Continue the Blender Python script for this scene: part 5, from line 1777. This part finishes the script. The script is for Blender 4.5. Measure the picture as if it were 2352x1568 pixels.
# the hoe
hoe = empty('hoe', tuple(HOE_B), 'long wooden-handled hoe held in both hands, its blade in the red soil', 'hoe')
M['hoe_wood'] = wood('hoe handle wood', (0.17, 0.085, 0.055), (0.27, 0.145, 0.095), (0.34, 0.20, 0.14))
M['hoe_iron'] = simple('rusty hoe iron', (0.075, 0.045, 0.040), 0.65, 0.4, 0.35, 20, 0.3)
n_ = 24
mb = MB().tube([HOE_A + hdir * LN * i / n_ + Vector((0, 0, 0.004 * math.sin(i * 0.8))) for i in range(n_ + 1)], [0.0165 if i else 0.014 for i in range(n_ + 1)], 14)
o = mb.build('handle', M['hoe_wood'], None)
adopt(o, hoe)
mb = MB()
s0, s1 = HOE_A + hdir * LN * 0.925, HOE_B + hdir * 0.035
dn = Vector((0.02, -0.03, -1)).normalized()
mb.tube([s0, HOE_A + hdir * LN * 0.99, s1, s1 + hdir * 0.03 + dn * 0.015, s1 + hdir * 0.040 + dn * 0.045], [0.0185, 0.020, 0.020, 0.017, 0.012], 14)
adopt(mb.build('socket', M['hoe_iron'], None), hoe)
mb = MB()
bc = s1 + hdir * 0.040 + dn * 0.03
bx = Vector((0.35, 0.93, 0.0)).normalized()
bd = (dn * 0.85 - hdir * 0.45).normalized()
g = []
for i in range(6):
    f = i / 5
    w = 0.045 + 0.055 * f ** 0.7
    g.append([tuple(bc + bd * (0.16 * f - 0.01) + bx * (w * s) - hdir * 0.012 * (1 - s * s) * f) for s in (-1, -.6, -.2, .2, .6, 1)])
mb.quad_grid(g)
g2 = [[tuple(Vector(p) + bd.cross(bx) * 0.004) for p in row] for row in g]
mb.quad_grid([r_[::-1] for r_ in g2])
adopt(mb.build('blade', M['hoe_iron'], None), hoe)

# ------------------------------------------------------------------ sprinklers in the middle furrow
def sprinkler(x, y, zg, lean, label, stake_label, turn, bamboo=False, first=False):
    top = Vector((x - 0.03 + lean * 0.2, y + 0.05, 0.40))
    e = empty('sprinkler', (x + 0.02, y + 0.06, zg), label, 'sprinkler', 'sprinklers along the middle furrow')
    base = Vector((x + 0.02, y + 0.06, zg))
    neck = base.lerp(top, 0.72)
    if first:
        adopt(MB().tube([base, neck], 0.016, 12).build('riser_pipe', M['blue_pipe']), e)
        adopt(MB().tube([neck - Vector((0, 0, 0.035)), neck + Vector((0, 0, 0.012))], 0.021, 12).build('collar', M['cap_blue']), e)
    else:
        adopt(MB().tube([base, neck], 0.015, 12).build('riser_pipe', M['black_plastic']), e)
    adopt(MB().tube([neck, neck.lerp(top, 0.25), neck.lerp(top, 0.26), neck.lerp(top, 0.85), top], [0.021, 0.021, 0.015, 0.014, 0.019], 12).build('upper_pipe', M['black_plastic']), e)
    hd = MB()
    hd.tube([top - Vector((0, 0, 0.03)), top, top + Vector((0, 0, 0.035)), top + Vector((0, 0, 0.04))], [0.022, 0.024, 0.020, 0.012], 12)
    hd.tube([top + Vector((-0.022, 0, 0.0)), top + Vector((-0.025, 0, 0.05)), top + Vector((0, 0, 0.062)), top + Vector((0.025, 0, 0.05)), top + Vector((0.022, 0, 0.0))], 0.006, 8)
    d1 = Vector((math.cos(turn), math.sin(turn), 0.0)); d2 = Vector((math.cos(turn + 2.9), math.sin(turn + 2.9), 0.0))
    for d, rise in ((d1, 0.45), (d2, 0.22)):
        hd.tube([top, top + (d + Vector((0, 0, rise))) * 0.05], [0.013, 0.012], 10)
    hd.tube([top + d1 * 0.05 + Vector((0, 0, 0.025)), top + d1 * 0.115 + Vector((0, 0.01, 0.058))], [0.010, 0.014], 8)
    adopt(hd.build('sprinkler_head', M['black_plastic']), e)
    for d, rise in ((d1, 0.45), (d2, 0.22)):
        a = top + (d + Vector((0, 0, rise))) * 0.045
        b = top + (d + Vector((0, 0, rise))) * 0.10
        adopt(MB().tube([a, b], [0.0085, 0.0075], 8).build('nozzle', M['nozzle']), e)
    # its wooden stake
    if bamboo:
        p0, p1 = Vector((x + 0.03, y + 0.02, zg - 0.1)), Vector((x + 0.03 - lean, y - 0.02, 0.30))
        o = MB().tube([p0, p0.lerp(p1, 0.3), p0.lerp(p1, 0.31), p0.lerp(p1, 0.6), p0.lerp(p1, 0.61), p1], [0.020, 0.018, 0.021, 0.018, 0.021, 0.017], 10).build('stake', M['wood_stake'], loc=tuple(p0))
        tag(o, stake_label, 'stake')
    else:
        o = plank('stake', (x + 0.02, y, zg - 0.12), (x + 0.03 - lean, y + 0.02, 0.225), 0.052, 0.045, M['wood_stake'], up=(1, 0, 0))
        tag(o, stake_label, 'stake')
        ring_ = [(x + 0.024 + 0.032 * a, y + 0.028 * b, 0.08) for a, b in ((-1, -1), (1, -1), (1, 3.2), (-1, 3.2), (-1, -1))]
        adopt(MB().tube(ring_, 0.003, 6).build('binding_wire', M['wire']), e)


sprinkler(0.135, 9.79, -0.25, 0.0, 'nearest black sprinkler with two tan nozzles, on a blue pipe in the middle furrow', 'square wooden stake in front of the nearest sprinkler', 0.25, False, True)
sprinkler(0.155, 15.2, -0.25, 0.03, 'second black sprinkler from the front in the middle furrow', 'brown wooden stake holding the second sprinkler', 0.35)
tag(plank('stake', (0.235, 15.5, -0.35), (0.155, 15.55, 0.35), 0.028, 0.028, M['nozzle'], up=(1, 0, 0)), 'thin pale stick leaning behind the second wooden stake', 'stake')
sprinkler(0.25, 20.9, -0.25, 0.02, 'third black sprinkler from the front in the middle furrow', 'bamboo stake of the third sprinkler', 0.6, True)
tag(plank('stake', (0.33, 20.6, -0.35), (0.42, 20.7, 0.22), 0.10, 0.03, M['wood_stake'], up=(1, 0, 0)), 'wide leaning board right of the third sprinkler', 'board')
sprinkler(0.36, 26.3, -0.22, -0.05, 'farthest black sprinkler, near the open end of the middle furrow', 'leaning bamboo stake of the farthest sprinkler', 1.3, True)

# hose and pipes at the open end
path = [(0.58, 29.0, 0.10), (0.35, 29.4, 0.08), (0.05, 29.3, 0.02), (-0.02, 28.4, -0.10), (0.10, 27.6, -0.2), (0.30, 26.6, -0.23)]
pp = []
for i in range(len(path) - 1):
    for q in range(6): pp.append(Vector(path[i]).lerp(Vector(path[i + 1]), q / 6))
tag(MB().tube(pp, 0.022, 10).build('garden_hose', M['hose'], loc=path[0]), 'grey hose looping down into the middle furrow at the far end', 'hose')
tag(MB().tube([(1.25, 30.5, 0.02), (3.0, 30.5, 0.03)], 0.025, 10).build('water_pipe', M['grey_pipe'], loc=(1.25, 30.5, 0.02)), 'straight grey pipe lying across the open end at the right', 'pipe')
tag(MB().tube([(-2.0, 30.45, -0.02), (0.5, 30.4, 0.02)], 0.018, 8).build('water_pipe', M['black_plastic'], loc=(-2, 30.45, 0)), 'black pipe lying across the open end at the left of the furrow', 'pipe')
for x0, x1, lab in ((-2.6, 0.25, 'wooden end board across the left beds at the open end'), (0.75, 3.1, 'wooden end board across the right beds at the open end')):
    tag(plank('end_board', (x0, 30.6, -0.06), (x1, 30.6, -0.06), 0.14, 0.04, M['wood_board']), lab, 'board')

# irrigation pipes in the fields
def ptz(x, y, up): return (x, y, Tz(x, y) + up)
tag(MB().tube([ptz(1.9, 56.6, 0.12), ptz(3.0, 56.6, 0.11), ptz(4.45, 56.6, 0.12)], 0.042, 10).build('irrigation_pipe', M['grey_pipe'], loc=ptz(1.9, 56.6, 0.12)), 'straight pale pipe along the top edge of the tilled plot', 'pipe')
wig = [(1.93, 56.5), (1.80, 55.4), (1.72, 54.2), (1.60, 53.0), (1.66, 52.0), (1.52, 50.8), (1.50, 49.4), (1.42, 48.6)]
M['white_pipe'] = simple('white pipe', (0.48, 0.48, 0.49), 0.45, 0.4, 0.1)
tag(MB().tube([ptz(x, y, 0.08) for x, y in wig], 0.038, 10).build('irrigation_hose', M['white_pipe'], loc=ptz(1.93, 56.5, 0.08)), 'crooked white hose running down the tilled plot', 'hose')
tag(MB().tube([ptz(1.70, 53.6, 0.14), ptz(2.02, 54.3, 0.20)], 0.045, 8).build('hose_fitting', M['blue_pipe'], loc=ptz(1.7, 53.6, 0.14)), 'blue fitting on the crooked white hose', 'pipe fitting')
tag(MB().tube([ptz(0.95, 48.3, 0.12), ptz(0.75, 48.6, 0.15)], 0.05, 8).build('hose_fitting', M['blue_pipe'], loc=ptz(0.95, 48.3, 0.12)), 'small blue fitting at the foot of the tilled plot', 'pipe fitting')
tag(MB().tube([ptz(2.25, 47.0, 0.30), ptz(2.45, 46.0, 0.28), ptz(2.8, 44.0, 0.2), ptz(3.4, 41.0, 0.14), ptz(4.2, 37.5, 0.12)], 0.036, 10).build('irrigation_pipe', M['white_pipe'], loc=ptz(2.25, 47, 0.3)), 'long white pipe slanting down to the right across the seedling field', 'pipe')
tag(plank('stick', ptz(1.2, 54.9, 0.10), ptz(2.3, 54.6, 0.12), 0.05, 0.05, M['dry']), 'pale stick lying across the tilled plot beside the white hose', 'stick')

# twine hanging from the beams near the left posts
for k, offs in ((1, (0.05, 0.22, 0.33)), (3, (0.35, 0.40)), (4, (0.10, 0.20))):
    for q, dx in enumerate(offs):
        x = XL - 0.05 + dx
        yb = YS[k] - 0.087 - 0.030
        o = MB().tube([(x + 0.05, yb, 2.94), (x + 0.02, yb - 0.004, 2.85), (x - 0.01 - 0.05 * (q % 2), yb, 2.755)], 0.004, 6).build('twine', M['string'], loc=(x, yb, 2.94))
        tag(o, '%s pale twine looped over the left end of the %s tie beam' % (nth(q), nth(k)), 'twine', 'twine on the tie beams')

_CHALLENGE:_
Pull every line containing the word "from" out of the material and copy it.

_SOLUTION TO THIS PROBLEM:_
Continue the Blender Python script for this scene: part 5, from line 1777. This part finishes the script. The script is for Blender 4.5. Measure the picture as if it were 2352x1568 pixels.
sprinkler(0.155, 15.2, -0.25, 0.03, 'second black sprinkler from the front in the middle furrow', 'brown wooden stake holding the second sprinkler', 0.35)
sprinkler(0.25, 20.9, -0.25, 0.02, 'third black sprinkler from the front in the middle furrow', 'bamboo stake of the third sprinkler', 0.6, True)
# twine hanging from the beams near the left posts